Ingo Rose, Barbara Sichtermann, "Augen, die im Dunkeln leuchten. Helena Rubinstein. Eine Biografie". € 24,– / 320 Seiten. Verlag Kremayr & Scheriau, Wien 2020
Foto: Verlag Kremayr & Scheriau

Detailverliebt und wortgewandt beschreibt das Autorenduo Rose und Sichtermann die Metamorphose zu einer der einflussreichsten Frauen des 20. Jahrhunderts, ihren Weg, ihren Aufstieg, ihr Imperium. Über das Biografische hinweg zeigt die Vita gesellschaftlichen Wandel in Europa und in den USA. Im Zuge der Geschichte gerät das Leben des jüdischen Mädchens aus der k. u. k. Monarchie Österreich-Ungarn zum Spiegelbild der Veränderung.

Interessant, dass sie gemeinsam mit Estée Lauder, die ebenfalls aus der österreichisch-ungarischen Monarchie stammte, über viele Jahrzehnte hinweg die zwei hellsten Fixsterne am Firmament der internationalen Kosmetikindustrie bildete. Ausgerechnet aus einem Land stammend, in dem man auch im jungen 21. Jahrhundert immer noch – Achtung, Ironie! – eher Kandidatinnen für die Wahl der "Miss Achselbart" findet als der Ästhetik Verpflichtete, wo ein als Frau gestylter Mann mit wallender langer Mähne und einem akkurat getrimmten Dreitagesbart, für Toleranz und Respekt "for all that are dared to be different" eintretend, noch immer für Aufsehen sorgt und die Gemüter erregt.

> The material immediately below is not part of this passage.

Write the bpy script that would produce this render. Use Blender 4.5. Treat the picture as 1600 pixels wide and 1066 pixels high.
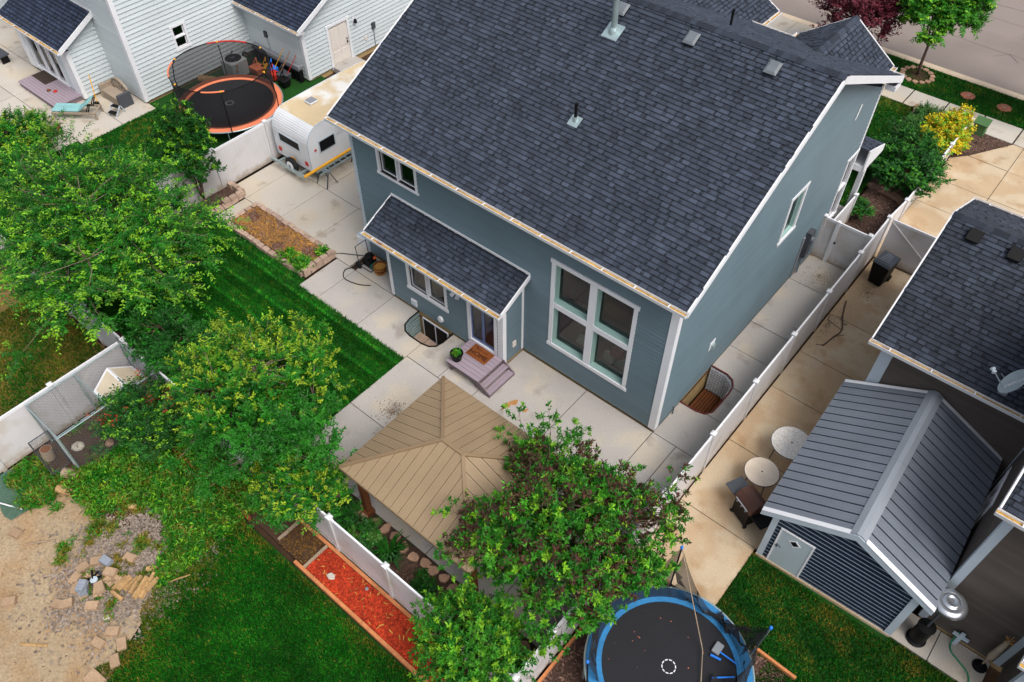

Aber so bewahrheitet sich einmal mehr, was schon Stilikone Marlene Dietrich vor über einem halben Jahrhundert lapidar und zugleich leichtfüßig-tändelnd festgestellt hatte: "Über die Mode von gestern lacht man, aber für die Mode von vorgestern begeistern wir uns, wenn sie die Mode von morgen zu werden verspricht." (Gregor Auenhammer, 25.9.2020)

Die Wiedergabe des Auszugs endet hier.